The amount of light that falls over a given area is measured in lux (equal to one lumen per square meter) and can be measured using the light sensor on a mobile device. By measuring lux during an eclipse, students can compare the reading to measurements taken of the full sun to see what impact a solar eclipse has on the amount of solar energy received on Earth.


  1. Using the interactive eclipse map, have students zoom into their location and click to create a pin. The pin popup will contain the eclipse start and end times in UT, totality start and end times if your location is in the path of totality, the solar altitude angle (alt), and the azimuth (the direction from north, expressed in degrees) at each of those times. (To convert from Universal Time to your local time, subtract four hours for EDT, five hours for CDT, six hours for MDT, or seven hours for PDT.) It will also provide the percentage of the Sun eclipsed if your school is outside of the path of totality.

  2. Have students fill out the first table on the Eclipse Measurement Data Sheet with data from the interactive map.

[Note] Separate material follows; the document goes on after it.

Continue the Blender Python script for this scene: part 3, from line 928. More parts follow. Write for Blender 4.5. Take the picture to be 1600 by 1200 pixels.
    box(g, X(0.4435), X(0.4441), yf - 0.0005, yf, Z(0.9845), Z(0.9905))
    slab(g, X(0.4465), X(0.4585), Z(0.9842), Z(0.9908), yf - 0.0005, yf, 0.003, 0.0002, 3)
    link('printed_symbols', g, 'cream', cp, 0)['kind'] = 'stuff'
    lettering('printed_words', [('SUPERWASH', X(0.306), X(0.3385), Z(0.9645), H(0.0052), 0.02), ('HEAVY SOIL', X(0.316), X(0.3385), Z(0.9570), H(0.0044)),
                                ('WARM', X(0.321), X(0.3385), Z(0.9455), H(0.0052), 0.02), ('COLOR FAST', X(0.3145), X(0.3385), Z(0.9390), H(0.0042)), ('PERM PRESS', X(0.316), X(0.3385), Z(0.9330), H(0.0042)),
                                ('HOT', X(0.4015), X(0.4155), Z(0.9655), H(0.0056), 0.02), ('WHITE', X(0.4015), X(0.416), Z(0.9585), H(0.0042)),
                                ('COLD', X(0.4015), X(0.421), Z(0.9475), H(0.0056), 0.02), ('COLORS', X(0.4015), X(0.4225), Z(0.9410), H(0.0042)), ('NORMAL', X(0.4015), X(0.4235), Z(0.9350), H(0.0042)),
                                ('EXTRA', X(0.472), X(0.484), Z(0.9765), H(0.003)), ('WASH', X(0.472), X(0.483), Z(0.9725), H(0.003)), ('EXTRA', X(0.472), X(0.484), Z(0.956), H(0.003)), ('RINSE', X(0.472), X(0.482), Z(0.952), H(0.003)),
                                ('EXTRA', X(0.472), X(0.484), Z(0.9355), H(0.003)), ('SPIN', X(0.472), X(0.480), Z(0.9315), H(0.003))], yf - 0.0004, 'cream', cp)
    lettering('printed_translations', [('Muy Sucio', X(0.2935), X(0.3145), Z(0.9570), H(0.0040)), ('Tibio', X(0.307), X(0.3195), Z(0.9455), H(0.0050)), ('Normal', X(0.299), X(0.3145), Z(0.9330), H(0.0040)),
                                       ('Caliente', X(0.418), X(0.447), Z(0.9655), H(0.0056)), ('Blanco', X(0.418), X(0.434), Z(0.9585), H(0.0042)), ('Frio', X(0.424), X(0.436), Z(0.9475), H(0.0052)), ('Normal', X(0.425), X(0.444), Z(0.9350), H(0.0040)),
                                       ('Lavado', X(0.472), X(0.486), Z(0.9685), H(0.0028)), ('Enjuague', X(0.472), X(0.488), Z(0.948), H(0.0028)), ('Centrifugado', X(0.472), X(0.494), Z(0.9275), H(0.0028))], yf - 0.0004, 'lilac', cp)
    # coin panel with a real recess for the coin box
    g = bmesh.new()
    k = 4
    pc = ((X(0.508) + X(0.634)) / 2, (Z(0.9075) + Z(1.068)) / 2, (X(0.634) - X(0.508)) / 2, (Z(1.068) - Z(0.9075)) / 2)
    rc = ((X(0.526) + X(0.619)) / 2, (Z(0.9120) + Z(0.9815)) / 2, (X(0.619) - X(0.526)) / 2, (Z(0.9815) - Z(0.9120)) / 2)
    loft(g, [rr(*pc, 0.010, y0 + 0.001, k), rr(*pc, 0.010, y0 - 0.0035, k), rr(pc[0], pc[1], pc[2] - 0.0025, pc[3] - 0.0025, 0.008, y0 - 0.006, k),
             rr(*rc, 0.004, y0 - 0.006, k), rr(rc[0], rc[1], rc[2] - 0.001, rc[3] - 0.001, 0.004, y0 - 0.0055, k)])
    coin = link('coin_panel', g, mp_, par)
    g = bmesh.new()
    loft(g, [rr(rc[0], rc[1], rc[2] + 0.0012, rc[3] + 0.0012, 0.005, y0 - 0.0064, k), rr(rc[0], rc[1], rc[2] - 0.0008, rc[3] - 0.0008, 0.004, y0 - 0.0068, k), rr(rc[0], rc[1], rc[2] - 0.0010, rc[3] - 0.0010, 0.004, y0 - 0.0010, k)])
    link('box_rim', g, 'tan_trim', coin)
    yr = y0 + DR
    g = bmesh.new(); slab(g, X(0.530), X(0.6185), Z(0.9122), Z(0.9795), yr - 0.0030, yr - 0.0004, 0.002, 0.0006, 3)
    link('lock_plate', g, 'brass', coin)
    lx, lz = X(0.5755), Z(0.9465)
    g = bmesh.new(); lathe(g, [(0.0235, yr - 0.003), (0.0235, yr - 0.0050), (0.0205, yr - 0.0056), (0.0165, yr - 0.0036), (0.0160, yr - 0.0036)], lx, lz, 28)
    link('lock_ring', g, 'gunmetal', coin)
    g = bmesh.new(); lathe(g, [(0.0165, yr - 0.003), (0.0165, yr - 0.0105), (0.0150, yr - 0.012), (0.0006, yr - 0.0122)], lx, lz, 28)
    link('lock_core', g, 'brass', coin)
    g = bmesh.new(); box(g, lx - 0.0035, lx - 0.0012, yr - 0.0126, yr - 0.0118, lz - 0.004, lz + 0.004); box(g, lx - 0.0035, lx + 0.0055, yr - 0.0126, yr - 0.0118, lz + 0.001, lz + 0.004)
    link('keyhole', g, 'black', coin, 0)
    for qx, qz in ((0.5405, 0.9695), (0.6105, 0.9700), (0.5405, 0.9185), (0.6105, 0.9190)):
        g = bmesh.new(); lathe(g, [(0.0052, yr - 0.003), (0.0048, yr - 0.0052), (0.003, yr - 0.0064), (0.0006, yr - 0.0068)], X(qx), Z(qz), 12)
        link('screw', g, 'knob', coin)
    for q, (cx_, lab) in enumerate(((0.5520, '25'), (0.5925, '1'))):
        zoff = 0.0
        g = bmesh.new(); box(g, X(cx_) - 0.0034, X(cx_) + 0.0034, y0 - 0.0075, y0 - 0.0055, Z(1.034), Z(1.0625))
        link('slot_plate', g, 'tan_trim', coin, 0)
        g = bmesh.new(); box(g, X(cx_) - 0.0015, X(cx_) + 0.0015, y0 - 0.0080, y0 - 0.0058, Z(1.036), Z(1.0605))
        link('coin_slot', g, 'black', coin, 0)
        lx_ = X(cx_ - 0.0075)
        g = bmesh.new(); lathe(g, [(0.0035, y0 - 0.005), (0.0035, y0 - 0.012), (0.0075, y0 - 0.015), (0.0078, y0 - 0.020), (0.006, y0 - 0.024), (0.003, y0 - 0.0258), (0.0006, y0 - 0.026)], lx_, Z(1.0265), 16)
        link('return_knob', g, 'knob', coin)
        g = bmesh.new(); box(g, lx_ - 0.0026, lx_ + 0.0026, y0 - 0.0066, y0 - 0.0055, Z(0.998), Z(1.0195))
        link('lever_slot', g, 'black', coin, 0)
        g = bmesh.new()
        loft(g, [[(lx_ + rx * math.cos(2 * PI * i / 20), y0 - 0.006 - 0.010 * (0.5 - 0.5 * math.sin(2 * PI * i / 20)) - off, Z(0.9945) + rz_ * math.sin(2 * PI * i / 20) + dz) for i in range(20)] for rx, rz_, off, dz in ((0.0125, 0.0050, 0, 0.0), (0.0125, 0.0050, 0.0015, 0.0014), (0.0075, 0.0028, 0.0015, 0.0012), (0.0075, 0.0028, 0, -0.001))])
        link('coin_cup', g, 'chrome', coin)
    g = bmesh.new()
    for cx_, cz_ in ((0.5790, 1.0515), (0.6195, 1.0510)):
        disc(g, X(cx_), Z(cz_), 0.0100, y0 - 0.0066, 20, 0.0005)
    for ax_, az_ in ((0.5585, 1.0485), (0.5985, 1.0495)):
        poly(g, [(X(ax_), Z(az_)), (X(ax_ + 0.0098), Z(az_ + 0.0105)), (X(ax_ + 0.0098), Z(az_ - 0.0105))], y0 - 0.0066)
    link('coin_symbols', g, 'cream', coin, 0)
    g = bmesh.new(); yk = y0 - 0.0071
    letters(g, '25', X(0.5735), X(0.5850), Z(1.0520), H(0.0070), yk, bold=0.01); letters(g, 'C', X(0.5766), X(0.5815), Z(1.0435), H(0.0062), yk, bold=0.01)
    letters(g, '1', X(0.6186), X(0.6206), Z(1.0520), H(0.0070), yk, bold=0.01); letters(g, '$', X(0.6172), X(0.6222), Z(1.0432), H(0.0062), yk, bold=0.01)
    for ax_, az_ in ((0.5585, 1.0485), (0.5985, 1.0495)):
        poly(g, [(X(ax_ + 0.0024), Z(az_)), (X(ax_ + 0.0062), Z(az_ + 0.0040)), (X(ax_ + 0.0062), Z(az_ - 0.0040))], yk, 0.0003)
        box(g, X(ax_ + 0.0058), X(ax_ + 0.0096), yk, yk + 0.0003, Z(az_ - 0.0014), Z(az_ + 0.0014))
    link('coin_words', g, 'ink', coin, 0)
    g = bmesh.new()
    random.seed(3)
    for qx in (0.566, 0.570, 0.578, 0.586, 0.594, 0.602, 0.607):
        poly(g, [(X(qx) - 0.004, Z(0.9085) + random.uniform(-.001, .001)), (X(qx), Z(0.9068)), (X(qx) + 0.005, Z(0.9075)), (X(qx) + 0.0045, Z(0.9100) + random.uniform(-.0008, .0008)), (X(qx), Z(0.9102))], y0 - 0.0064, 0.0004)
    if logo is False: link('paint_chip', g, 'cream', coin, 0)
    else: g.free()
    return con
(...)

  3. Using the solar altitude angle, students should calculate the angle needed for the mobile device’s front screen to be tilted perpendicular to the Sun’s rays. Note that the given solar altitude angle is the angle of incidence of the Sun’s rays with Earth at your location. Safety Note: Remind students that they should never look directly at the sun, including through a camera or in a reflection, such as on a mobile device

  4. Measuring the angle of your mobile device to measure lux

  5. On the day of the eclipse, have students use a lux meter app to measure the brightness of the Sun at the six times specified on the data sheet. To maintain the proper angle of the device during measurements, students may use a book with the cover propped at the correct angle for each reading, or another student-designed tool.

    • Once the device is at the proper angle, students should launch the lux meter app and point the mobile device’s light sensor toward the Sun. To get the most accurate reading, indicated by the highest lux measurement, students may have to slowly rotate the device side to side. The lux reading will rise as they rotate toward the most direct sunlight and fall as they move past it. Some apps provide a record of the highest lux reading, making it easier to find the proper position.

    • Optionally, if students are familiar with compasses and compass degrees, they can use the azimuth data to point the device with the correct orientation. If students use this method, remember azimuth is measured from true north, not magnetic north.


  • How did your percent of full brightness calculation at maximum eclipse compare with the percent of the Sun eclipsed by the Moon data gathered from the interactive map?

  • Compare your lux measurements with other groups. Are they the same, close or very different? What do you consider “very different” or “close”? What might account for those differences in measurements?

  • Converting lux to watts per meter squared is a complex calculation that involves knowing color temperature and wavelength, but there is a simplified approximation for sunlight – multiply your lux measurement by 0.0079 to determine watts per meter squared.

  • How is knowing the amount of solar energy received in a location useful?

  • Why is it important to know how an eclipse, or more commonly cloud cover, factors into the use of renewable energy sources?


Student data sheet answers will vary based on location. Ensure students correctly recorded data from the eclipse map, and correctly calculated the light sensor angle and percent of full brightness.